[Work to be completed] Repeat exactly what appears from the opening line of the listing to the line with "random.seed(7)", inclusive.

-- start of Supplied information --

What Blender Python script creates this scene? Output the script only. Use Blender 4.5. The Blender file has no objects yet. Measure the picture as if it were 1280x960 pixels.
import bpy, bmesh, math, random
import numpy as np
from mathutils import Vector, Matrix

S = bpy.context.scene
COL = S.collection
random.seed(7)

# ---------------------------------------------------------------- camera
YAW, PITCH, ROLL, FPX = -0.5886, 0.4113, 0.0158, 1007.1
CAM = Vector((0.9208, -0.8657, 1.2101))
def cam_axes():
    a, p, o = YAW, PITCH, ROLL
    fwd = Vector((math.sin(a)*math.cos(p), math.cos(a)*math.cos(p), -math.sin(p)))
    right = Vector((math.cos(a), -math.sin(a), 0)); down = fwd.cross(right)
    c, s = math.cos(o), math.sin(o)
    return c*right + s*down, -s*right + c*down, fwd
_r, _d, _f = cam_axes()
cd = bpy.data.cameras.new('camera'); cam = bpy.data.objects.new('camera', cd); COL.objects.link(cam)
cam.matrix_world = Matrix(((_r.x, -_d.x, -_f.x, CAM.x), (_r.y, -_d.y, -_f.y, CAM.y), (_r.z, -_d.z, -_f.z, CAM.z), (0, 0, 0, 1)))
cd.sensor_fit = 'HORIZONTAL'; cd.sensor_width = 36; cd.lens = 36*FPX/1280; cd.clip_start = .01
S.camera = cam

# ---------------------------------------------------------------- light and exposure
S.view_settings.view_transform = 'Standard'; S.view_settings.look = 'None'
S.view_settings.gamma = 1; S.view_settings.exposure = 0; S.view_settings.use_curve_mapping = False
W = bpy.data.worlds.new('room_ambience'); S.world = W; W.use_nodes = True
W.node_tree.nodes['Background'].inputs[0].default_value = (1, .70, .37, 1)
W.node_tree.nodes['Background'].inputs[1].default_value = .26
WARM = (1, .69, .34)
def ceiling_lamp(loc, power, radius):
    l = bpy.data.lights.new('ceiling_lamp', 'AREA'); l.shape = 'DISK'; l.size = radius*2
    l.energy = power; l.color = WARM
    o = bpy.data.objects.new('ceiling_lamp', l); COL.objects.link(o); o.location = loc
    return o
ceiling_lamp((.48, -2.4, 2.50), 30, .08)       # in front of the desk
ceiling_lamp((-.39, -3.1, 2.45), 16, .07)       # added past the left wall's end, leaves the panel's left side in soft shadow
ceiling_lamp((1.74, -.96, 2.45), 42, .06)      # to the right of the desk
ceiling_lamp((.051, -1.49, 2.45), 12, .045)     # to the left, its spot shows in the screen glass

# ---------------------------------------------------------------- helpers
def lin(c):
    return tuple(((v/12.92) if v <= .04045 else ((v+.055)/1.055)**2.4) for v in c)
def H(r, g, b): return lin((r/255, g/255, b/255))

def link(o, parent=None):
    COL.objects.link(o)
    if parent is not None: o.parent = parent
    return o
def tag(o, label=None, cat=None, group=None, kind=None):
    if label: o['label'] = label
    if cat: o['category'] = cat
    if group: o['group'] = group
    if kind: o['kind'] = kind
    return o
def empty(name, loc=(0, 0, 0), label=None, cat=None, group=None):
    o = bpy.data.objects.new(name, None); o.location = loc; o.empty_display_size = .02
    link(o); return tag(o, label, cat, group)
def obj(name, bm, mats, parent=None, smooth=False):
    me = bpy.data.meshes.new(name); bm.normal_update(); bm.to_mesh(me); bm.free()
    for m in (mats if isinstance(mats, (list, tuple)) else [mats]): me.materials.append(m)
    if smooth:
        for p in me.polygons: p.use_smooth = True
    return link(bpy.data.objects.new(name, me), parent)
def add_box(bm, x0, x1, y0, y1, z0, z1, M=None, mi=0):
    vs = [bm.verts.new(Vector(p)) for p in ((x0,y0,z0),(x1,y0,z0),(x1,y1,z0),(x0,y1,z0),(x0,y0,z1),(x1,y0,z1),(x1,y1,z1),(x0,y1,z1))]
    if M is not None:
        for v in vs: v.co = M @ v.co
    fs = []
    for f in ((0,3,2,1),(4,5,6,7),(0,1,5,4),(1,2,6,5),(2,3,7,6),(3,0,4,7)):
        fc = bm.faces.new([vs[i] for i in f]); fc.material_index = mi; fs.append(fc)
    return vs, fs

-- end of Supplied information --

[The reply]
What Blender Python script creates this scene? Output the script only. Use Blender 4.5. The Blender file has no objects yet. Measure the picture as if it were 1280x960 pixels.
import bpy, bmesh, math, random
import numpy as np
from mathutils import Vector, Matrix

S = bpy.context.scene
COL = S.collection
random.seed(7)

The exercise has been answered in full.